【証言・北方領土】択捉島・元島民 長谷川ヨイさん(3)
赤十字船での食事「おいしかった」
私ら子供黙って聞いてたんだけどさ、いや、シベリア連れて行かれるの、ロシアのとこへ連れて行かれるんだってね、生きて日本帰れないって、みんな大人たちがな、話して。そうしてるとこに赤十字の船入ったでしょう。んたら、大人も子供、わんわん泣いたよ、「ああ、日本帰れる」って。

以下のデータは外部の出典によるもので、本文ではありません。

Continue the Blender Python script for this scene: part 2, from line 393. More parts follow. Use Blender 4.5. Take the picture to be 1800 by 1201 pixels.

ね。 だから、あのときはね、ちょうど赤十字の船に乗ってね、たるに入ったおみおつけとな、真っ白いご飯とな、食べたとき、いやあ、こんなおいしいもの、今、考えると、食べたことないくらいおいしかったよ。 ―樺太にはどれぐらい滞在したか? 何ぼもいないよ。だって、本収容所行ったら、あんた、食べるものないから、いられないしょ。5日ぐらいしかいない。 そうして、今度ね、おトイレが遠くて、遠くて、遠くてね、3町も4町も行ったとこ、外歩いていかなきゃ。夜も。そしてね、大きい家の中にね、板っきれ、こんな板っこだわな、いっぱい、こうね、並べて、ね、真ん中空いてて。そこにね、おしり丸出しでね、大も小もすんだよ。大人も子供も。それでもな、あのころ恥ずかしいなんて思わない。必死だものね、生きるのね。 だけど、私、何か私、変だったのか知らないけど、赤十字の船、入って、入ったとき、祖国っていう言葉、頭に浮かんだな、私、何だったんだべ。ね。6年生だらねえ。 私、引き揚げてきて、こんな年んなったんだよ、見せてあげるか。私ね、たった1枚しかないの。あれ。私が8月と9月にまたがって青森行ったしょ。ったらね、思い出に写真、いとこがいてさ、「あんた写しな」ったから。この年で引き揚げてきた。 ―いつ撮影された写真? だから、引き揚げてきたとき。青森にね、引き揚げて来て、青森に落ち着いたときね、思いついたから撮れたの、いとこが、いっぱいいたでしょ、青森はね。すごく親切にしてくれてね、こういってさ、写真も思い出撮れとか、親切にして、こんな服なんかね、いとこの服だ、もらって。何も着るものもなかったもん。 でね、これが島の写真だよ。うちの父とね、長男。これね、うちの裏の山。で、昔、ちょっとこんな格好してたんだぞ。これがね、着物、ドンザっていうんだと、青森では。ね。刺し子みたいの、ドンザっていうの。ちょっとこれ、うちの父、鉄砲持ってるわ。ね、長い鉄砲、うん、下げてる。これが長男さ。